Monitor Your Sales Activity on eBay

an article added by: Ranga A. at 05012007


In: Categories » Internet and online » Auctions » Monitor Your Sales Activity on eBay

Once your sale goes online, you’ll probably want to keep an eye on it just to see when the bids come in, and to check out exactly who bids on it. This is when all your hard work pays off. You’ll need to check your e-mail in order to field questions from interested customers. If you receive several questions that are in a similar vein, you may want to edit your description to include the answer as additional information. Even while your sale is ongoing, you can change the item’s category or add additional text or photos any time you want.

Can You Edit Your Description? It’s a good idea to read your description closely and make sure it’s accurate before you post the listing online. That’s because changing your description isn’t a straightforward matter

- at least, not after bids have been received on that item. After all, the people who place bids might take offense if the description changes and other bidders can act based on new information they didn’t have originally.

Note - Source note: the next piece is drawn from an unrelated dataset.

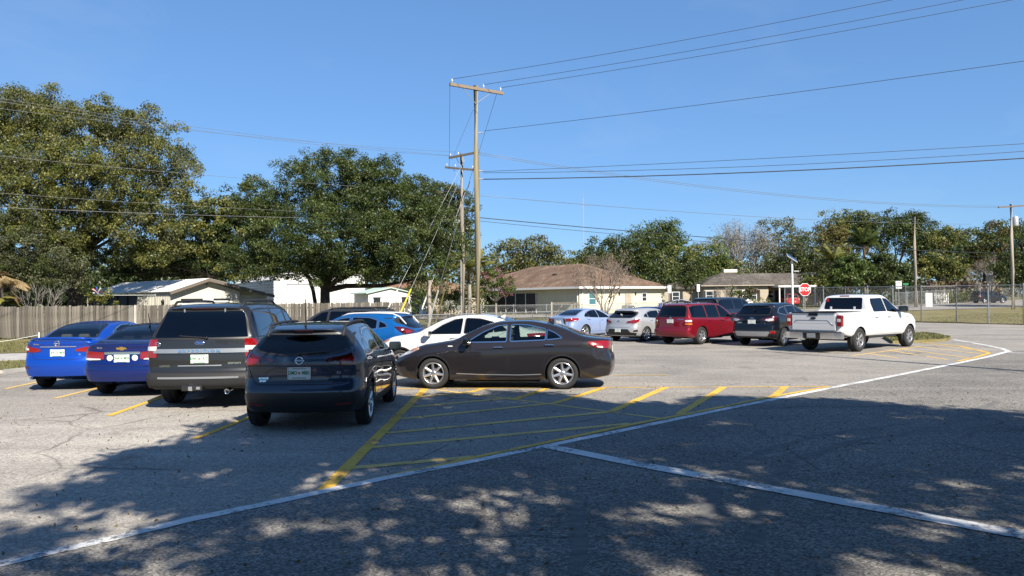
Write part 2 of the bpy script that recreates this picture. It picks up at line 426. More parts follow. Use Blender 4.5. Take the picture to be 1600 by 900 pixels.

The Adding to Your Item Description page mentioned earlier only lets you add to a description. If you want to actually edit an auction listing, click the revise link on that auction page. This lets you change everything about the auction. However, if bids have been placed on that item, clicking “revise” will not let you edit the actual auction listing unless you cancel all the bids. If you don’t want to cancel any bids, you can only add to the description, not change the original.

Close the Deal When the sale ends, in some ways a new round of work begins. In this case the work ends with a couple of big rewards, however: you receive payment, and you get positive feedback for your good customer service. In order to get those rewards, you need to begin by contacting your high bidder or buyer promptly

- within the hour after the sale ends, if you can, but at least within a day. eBay sends the buyer a stock e-mail notification that the sale has ended and the person is the high bidder. You should follow quickly with your own e-mail, in which you congratulate the winner and provide them with directions for paying you. You’ll need to find out how the buyer wants the item shipped (if you offer two different shipping options, such as Priority Mail and Parcel Post). You’ll also need to know where the buyer lives so you can calculate the exact shipping cost

- virtually all shippers charge based on weight, the size of the package, and the distance to be shipped. After payment comes in, before you celebrate, send out an e-mail acknowledgement to your bidder to let them know that you have received the check, money order, PayPal account transfer, or credit card payment. More importantly, you need to tell the customer when you’re shipping out the merchandise. It’s a good business practice to send out your merchandise the same day that the payment arrives, or the day the payment clears your bank. (Most banks will let you know if a check is cleared either by phone or in person.) Try not to wait more than a week until after the payment clears, or you risk having your buyer leave you negative feedback.

Resell an Item Hopefully, most of the items you put up for sale on eBay will actually go to a bidder or Buy It Now buyer. However, you’ll probably put up some items that don’t attract any bids at all. That doesn’t mean you need to give up selling the item. You attract more (or higher) bids at a later date by providing better images, changing the title or description, or going with No Reserve

- removing the reserve price altogether. You can relist your item if the following applies:

- You didn’t receive any bids on a regular auction and you did not hold a Dutch auction.

- Fewer than thirty days have passed since the closing date of the first auction.

- You didn’t receive any bids that met your reserve price if you originally held a reserve price auction. eBay does charge you a second insertion fee if you relist your item, but if your item sells the second time you put it up for sale, eBay will refund you the second insertion fee. (But if it doesn’t sell the second time, you still need to pay the second insertion fee.)

Paying eBay’s Seller Fees How does eBay make the money that made it one of the most successful e-commerce operations in recent years? It makes money from people like you who sell items on its site and who are charged fees. You need to pay a fee before the sale, called an insertion fee, just to list an item for auction. You must pay the insertion fee whether or not the transaction is successfully completed.

After your item sells, you pay eBay a commission called a Final Value Fee. The final value fee isn’t a flat fee, but is calculated based on the final sale price or the type of item sold.